Have you ever needed God to speak to you so bad that all you wanted to do was to see his face? If you could see his face, you would have all the answers? I was at that point when our marriage got turned upside down. I kept telling my husband and parents, ” I just need to see Jesus’s face; if I could stand in front of him, I would know what I was supposed to be doing.” I probably should have used my words differently because my parents came and did an intervention at my house because to see God’s face, you need to go to heaven, and they thought that could be my intention. They knew I was sad, not sleeping, not eating, and cried most of the time. That was not where my thoughts were, but I wanted to hear God’s voice and for him to give me the answers. If he told me what to do, I knew I would be fine whether our marriage made it out of this or not!

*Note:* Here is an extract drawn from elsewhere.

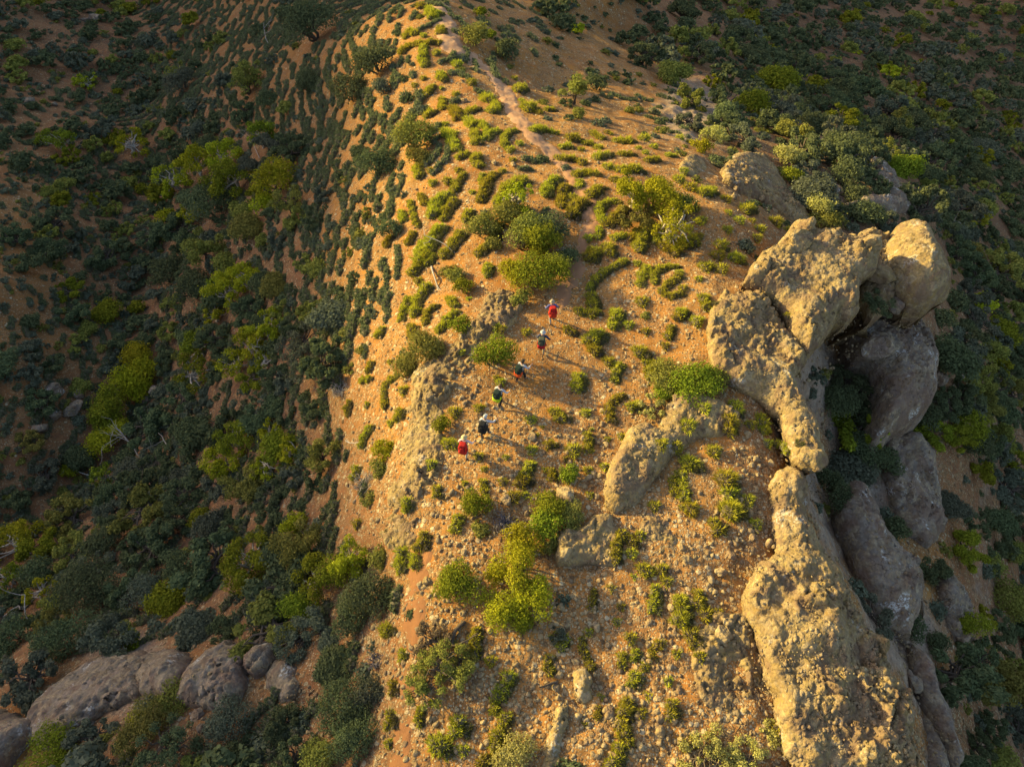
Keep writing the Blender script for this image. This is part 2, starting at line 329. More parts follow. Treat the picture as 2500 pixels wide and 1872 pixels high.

When my parents were at my house talking with me, my mom said, “Rachel, you should pray like this,” and she said the Lord’s prayer with me. I had said this prayer many times in my life and had it all around my house, but I understood it for the first time in my life. It hit my heart like nothing had ever done before. The scripture reads.
Matthew 6: 9-13
” Our Father in heaven, Hallowed be your name. Your kingdom come. Your will be done on earth as it is in heaven. Give us this day our daily bread. And forgive us our debts, as we forgive our debtors. And do not lead us into temptation, but deliver us from the evil one. For Yours is the kingdom and the power and the glory forever. Amen.”
NKJV
It was like a light turned on for me, and I knew what this prayer was saying. You are praying to your parent in heaven, your “Abba.” He is completely pure ” Hallowed.” We are asking God to do it his way here on earth. Ways we can not do, only God can do. Not only are we asking him to do it His way, but that his will be done. Not our will but God’s will. This means we are okay with how it turns out as long as it’s God’s will. We are asking for forgiveness of our sins and forgiving others of theirs. We are no greater than the one that sins against us. The bread is God’s word, the food for our soul. Not the bread at a table. The bread at the table will never satisfy us. Only God’s word does. Once I understood this, my soul calmed down. I started to cry less, I got sleep, and I could find joy again. It changed me, and I would have the opportunity to pray this prayer a few weeks later with my husband.
A few weeks would pass, and our marriage was well on its way for divorce. The court date had been set, and it looked like that would be our future. One day my husband came over to drop the kids off, and things were really strange between us. I could tell he had a lot on his mind, and I asked him if we could pray together. He said yes. We went into the bedroom and sat down criss-cross apple sauce style on the floor. I grabbed his hands, and together, we bowed our heads. I began to pray the Lord’s Prayer, and words began to flow; he prayed over us as well. We said our Amens and talked a little about life, and he went on his way. We didn’t know this would be the beginning of our marriage turning around. One opportunity to pray together, One very powerful prayer, One very powerful God!!!!!!